2 Mar 2011

Over the wall and into civil war

Alex Thomson jumps the wall into Libya and surveys the exodus of Libya’s forgotten Ghanaian expats as they traverse the sands, en masse, towards home, and without help.

The Tunisian border guards were nervous and said the things that soldiers across the world say: “You can not go across. It’s too dangerous. We cannot guarantee your security.”  So we didnt go across into Libya. Or at least not there. But follow the border wall until the razor wire gives out and you’re up and over the eight foot concrete wall in seconds. One thud in the sand and there you are – you’ve landed in Libya.

This is not a place to hang around. You see your mates over the wall and then run for it. You run for the crowd. For there is safety in numbers.

And the crowd has gathered around three Libyan police cars, curiously American in style, right down to the sirens and lights which seem straight off the streets of Manhattan. But there are a couple of flat-bed trucks, with groups of pro-Gadaffi officials, supporters, and general hangers-on.

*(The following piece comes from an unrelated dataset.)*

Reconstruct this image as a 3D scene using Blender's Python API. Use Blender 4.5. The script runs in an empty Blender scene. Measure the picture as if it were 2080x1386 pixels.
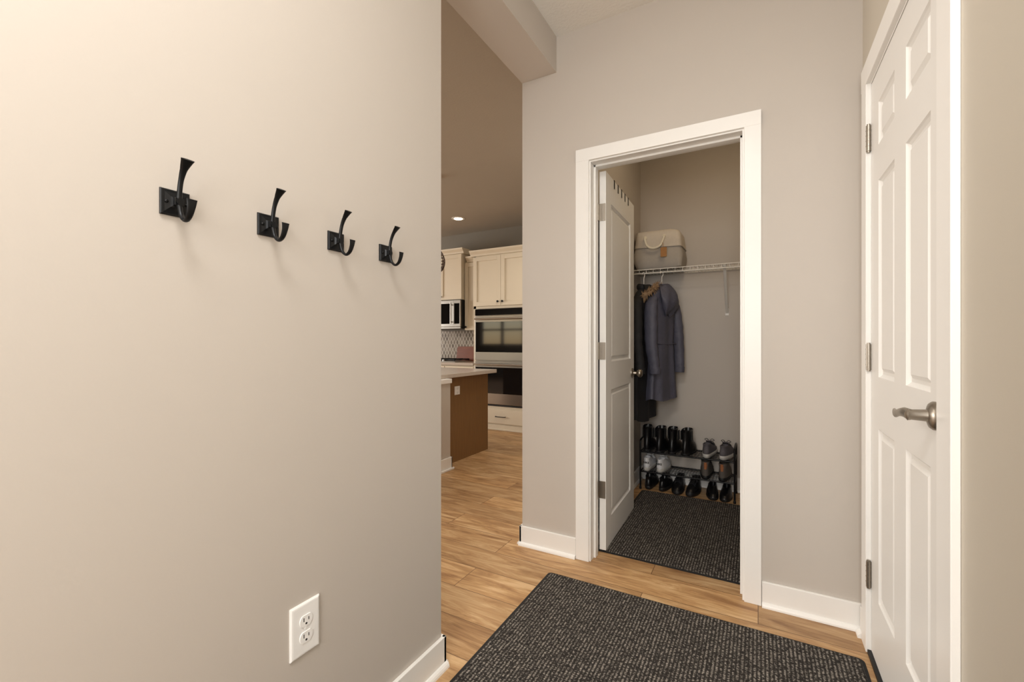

Boy, can these guys chant? Green flags, green scarves, and yes, they haven’t forgotten their picture of The Colonel. It gets passed from hand to hand, brandished and kissed. They’re here to hand out food and drink. And they’re here to send a message: that The Colonel remains firmly in control of his western frontier with Tunisia and not only that, the world must know that The Colonel cares for his people and even wishes to see that those who flee what is now much more civil war than revolt, are fed and watered – oh, and also filmed.

Then suddenly its all over. A scream and wail of sirens and they’ve left back into Libya, where thousands more evacuees wait to come over. It is organised by nationality. So yesterday a huge crowd of about 10,000 Egyptians rammed against the border fence. But today, Bangladeshis and Ghanaians. And it is not a good time to be a black man in Libya. Sam, one such Ghanaian, quietly explains how he personally saw the bodies of four Ghanaian workers who had been shot.

He didn’t know why. he didn’t know by whom. But he did know this: it is time to leave. A dangerous, unpredictable voyage from town to town, checkpoint to checkpoint, and at the frontier, as ever, he says Libyan border guards stole his money, phone and all electronic goods:

“But what is that?” Sam shrugs, “these things are nothing becuase I have my life. I am alive.” It could take some days yet to get home to Ghana. For even Egypt is proving hard. As Mr Cameron talks of British planes flying Egytians home, the Egyptian naval auxiliary ship, Halageb, lies waiting at the keyside in the deep water port of Zarzis. Flags, bunting, drapes, the gang plank; for Egypt wants this seen. They say she can take 1,200 passengers, though it is hard to see where, and the promise of a tour and interview with the captain remains unfulfilled.

Not least because we had to leave, for an appointment with that whitewashed wall and what proved to be a soft landing in Gaddafi-held Libya.